The swift rise and abrupt fall of a succession of GOP candidates has been driven in part by the restless search for a Romney alternative by that group of voters, who energized the GOP’s big turnaround in 2010.

“They don’t trust Mitt Romney,” said Simon Conway, a Des Moines radio host popular with tea party followers. “Mitt Romney can be tea party one minute, and the next minute introduce Romneycare,” the Massachusetts health care plan Romney pushed as governor.

Privately, Romney’s campaign expects that tea party backers will rally around him once he starts winning primaries. Until then, he has made a carefully calibrated effort to embrace them.

He sprinkles tea party language into his stump speeches. He’s wooed tea party lawmakers and organizers in private meetings. He has appeared before tea party audiences and offered an economic package with tea party-friendly elements, including a plan to slash government spending and limit future increases.

“He’s talking about the things that they care about … how to get spending under control and how to create jobs,” said Andrea Saul, a Romney campaign spokeswoman.

Many tea party followers are put off by Romney’s close ties to the world of Wall Street and support for the George W. Bush administration’s bailout of the financial sector.

Mark Meckler, a national co-founder of Tea Party Patriots, said that some in the movement are talking about supporting a third-party candidate if Romney becomes the GOP nominee. “One thing you can say for certain is it would cause a drop-off of enthusiasm” in the general election, he said. “How far people would take that drop-off is impossible to predict.”
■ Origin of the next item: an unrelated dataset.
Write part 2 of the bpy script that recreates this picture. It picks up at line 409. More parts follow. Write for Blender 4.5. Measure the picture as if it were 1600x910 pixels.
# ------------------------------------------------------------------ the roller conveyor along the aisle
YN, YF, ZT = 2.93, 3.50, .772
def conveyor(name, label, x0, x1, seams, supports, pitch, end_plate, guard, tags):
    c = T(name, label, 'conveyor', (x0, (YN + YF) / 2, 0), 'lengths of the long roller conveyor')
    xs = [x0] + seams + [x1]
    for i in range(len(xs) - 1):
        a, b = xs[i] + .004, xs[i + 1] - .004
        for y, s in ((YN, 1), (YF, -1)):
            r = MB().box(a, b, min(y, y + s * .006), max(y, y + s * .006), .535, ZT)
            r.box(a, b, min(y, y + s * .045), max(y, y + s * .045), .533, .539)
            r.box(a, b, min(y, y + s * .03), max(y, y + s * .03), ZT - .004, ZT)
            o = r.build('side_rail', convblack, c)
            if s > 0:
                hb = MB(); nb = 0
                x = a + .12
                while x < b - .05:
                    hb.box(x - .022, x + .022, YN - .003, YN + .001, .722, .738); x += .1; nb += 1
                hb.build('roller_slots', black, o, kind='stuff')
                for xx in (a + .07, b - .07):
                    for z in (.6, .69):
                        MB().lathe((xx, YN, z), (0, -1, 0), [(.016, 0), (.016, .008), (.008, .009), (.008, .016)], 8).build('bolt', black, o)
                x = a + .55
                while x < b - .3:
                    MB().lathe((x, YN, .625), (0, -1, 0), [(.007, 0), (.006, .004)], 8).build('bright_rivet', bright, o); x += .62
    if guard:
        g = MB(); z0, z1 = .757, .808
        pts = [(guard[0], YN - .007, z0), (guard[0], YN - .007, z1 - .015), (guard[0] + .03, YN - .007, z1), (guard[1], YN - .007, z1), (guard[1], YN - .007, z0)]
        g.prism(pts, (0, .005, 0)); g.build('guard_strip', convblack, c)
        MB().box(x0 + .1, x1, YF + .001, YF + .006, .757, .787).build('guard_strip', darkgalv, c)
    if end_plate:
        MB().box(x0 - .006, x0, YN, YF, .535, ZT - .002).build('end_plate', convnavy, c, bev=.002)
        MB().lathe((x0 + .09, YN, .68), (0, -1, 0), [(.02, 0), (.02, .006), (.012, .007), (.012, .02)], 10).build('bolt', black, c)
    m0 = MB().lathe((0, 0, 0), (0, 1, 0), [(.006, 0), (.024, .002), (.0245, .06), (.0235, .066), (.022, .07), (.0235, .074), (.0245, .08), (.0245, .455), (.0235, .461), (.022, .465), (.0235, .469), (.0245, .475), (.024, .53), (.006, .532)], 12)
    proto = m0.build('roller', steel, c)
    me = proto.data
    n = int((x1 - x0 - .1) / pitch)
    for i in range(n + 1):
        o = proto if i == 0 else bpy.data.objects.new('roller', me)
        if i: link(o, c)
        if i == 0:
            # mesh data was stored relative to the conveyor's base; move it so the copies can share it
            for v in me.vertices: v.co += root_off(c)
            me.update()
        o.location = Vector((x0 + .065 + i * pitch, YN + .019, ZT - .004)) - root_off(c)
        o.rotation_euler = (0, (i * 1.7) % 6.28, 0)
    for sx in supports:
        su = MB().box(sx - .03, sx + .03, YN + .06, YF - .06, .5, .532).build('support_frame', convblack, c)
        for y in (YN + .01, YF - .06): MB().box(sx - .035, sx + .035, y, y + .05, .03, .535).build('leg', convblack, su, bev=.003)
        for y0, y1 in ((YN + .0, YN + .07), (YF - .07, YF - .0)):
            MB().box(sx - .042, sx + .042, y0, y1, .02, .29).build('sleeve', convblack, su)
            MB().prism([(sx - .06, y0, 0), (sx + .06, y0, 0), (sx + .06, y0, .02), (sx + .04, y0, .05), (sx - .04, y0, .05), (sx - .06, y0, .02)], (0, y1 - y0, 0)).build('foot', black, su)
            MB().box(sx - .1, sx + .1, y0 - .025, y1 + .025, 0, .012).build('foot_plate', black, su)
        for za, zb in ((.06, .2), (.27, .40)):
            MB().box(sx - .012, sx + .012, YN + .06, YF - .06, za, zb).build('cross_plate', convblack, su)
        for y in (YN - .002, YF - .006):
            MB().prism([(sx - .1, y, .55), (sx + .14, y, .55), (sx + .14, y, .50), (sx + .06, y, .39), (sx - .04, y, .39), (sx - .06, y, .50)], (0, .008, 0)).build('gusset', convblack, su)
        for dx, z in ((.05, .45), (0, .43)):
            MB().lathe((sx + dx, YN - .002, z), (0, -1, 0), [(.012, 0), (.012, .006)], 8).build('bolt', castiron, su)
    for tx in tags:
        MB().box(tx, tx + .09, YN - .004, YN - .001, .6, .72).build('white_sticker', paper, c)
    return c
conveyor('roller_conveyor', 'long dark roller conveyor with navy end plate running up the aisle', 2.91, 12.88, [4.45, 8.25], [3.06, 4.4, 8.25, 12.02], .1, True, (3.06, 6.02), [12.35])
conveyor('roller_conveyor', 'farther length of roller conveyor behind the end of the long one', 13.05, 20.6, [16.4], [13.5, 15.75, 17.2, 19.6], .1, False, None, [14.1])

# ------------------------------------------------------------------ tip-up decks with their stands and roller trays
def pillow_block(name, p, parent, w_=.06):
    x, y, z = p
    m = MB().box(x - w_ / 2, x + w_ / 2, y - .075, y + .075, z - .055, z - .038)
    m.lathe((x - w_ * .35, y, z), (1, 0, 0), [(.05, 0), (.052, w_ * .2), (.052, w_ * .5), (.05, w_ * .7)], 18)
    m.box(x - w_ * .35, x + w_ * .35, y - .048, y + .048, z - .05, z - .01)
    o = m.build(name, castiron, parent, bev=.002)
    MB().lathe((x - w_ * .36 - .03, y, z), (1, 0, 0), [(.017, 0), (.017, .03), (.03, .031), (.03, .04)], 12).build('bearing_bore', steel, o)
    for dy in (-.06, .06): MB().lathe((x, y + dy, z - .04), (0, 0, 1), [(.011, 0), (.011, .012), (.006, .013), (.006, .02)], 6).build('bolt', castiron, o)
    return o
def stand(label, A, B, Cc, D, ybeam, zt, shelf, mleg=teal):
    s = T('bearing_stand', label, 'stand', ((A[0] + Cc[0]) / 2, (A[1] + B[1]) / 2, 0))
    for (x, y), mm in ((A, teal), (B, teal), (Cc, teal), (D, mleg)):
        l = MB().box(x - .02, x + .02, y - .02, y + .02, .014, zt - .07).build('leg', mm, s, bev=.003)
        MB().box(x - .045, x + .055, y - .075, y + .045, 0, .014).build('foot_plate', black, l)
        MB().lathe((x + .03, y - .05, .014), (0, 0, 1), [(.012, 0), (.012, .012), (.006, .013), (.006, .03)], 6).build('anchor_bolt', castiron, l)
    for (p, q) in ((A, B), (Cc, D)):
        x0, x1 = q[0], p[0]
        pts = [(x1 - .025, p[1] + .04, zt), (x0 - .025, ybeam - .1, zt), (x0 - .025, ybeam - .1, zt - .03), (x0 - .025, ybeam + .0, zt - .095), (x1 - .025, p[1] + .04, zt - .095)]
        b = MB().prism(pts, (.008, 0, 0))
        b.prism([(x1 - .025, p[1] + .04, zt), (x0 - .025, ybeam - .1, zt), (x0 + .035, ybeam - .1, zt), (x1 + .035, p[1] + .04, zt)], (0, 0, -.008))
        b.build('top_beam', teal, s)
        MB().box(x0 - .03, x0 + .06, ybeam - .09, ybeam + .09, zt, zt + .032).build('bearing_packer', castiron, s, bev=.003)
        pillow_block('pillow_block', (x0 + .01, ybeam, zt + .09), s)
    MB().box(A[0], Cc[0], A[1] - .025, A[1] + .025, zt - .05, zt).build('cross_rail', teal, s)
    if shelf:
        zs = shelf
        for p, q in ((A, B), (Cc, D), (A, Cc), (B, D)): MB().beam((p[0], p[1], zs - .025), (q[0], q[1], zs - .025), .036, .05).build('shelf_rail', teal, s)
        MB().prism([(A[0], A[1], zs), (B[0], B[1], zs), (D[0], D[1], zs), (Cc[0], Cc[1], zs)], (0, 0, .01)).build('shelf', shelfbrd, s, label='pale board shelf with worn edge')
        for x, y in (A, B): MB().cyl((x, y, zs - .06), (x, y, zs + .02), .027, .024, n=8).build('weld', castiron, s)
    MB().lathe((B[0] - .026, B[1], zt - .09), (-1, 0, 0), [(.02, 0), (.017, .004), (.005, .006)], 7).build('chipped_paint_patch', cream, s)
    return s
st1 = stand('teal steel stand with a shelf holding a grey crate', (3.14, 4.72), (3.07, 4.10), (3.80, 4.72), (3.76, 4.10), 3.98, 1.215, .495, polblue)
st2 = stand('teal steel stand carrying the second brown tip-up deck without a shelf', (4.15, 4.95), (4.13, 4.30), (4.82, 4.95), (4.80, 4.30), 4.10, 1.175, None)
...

But others decline to go that far. Kathi Kelly, 58, a Davenport secretary, said she is weighing a vote for Texas Gov. Rick Perry, Rep. Michele Bachmann of Minnesota or former Sen. Rick Santorum of Pennsylvania in the Jan. 3 caucuses. She has ruled out caucusing for Romney because of his record as Massachusetts governor, notably his health care overhaul’s individual mandate to have insurance.

“I’m not convinced he’s a conservative,” she said. Yet she would back Romney in the general election.

“I will support him wholeheartedly,” Kelly said. “I don’t want (President Barack) Obama to have another term. He’s destroying our country.”

Romney is currently favored by about 1 in 7 Republicans who strongly identify with the tea party, polls show. But his support doubles when voters are asked about their second choice for the nomination, according to a recent national opinion survey by George Washington University and Politico.

Even more telling, strong tea party supporters were just as likely as other Republicans to back Romney in a hypothetical general election matchup with Obama.

The coolness toward Romney from the tea party is “a temporary ceiling, not a permanent one,” said Ed Goeas, a Republican pollster.

Rep. Jason Chaffetz, R-Utah, a favorite of tea party activists, said Romney “needs to do a better job of communicating” his record as governor, when he vetoed hundreds of items in the state budget.